Now I have more on the IOUs-AF architecture flaw, courtesy of Mr. James Carson, as he returns to comment and as I keep paying close attention to what he writes. In response to the EWPC article COMPETE Coalition to Stop a Huge Greek Tragedy in the Making, where after it is clearly shown to him that IOUs are indeed entrenched, Mr. Carson responded not about the Greek Tragedy, nor the COMPETE Coalition, which is where he stopped, and try to rationalize by saying:
Frankly, I stopped because you weren't paying any attention to my posts. I should have stopped long ago when you posted the details of the EWPC transformation were unimportant.As readers can confirm once again, I pay lots of attention to the comments I receive. But as it happens, Mr. Carson is a master at selecting what he wants out of the context.

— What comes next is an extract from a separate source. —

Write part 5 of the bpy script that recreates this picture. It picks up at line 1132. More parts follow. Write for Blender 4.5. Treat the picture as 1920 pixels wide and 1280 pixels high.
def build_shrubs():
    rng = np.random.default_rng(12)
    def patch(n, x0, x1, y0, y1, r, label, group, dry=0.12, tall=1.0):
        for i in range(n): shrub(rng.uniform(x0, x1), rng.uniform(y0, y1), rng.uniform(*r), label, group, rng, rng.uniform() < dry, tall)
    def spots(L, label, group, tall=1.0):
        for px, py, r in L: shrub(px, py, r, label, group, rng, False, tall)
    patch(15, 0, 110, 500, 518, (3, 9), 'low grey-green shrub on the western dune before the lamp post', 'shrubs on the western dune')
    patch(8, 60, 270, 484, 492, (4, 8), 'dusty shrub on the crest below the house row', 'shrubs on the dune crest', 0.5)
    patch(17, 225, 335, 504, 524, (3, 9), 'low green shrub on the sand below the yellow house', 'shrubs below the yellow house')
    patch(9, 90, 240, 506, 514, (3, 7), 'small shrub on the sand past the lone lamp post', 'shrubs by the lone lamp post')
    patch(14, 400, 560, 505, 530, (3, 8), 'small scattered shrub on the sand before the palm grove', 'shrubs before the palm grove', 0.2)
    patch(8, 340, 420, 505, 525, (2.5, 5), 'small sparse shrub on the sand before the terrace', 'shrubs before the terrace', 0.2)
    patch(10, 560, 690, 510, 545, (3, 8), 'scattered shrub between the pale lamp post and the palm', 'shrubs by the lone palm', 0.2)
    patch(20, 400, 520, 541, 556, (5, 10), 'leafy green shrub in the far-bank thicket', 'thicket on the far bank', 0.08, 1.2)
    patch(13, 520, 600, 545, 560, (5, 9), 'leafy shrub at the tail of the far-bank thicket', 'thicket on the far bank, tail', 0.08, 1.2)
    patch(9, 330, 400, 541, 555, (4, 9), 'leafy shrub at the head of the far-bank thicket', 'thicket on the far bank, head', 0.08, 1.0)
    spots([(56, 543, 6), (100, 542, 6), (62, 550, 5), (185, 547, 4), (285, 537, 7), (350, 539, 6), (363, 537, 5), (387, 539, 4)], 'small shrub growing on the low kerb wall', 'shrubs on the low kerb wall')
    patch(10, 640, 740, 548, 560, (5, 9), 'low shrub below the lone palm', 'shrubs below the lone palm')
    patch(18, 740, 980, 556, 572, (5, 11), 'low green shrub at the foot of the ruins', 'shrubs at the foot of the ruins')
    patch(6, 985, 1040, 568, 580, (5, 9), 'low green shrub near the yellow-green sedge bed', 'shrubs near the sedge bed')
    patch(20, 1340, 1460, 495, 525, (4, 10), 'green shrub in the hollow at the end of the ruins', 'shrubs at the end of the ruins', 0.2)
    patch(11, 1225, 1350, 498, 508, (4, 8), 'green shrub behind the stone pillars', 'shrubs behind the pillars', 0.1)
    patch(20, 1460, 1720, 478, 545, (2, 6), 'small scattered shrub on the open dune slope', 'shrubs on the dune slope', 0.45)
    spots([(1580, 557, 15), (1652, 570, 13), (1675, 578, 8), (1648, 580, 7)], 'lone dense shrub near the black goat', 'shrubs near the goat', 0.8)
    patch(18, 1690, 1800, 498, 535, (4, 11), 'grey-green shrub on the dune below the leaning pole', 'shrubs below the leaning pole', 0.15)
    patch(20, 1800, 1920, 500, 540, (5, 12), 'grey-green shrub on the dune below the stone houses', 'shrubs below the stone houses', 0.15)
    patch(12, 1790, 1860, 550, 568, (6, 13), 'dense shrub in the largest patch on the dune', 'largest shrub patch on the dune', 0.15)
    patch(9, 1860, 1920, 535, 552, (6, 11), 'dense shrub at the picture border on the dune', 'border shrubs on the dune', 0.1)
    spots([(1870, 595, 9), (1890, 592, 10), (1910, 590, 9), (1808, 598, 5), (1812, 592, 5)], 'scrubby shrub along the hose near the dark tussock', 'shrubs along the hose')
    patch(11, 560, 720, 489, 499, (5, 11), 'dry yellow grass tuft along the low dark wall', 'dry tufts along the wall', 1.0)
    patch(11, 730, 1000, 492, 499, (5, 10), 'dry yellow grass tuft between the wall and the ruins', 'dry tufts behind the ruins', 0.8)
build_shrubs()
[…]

As can be seen under the EWPC article Just as Pogo, IOUs Found the Enemy, this was the context he selected:
EWPC centers its attention in the essential systemic elements of the transformation. This is what I wrote on another EWPC article, which also explains the flaw of wholesale deregulation: We should forget the details, and focus just on the essence.
He then he picked just the last sentence out his own chose context. But, to explain the flaw of deregulation, as a systems architect I only needed to look at the essence as follows:
The IOUs-AF architecture flaw, introduced as early as the enactment of the 1992 Energy Policy Act (a common and very costly architecting error introduced by the IOUs lobby to extend the obsolete IOUs-AF), was based on inactive external demand, which in turns allow the assumption of inactive distribution, for IOUs to keep what they considered to be their “native loads.” It is that flaw, which enabled the development of a great legacy of open transmission access and organized wholesale markets, which have produced a huge unnecessary and costly amount of details and unnecessary investments that are bound to be worth nothing in the future.
In fact, under the EWPC-AF, demand is active and so is distribution. It is with the development of the resources of the demand side, that demand becomes elastic and gets integrated to power system planning, operation, and control, enabling a least costs development of the integrated transmission and distribution grid. That is why under the EWPC-AF, retail and wholesale markets mutually reinforce each other to enable a virtuous circle of value creation that will let regulators get back to their original job of doing almost nothing.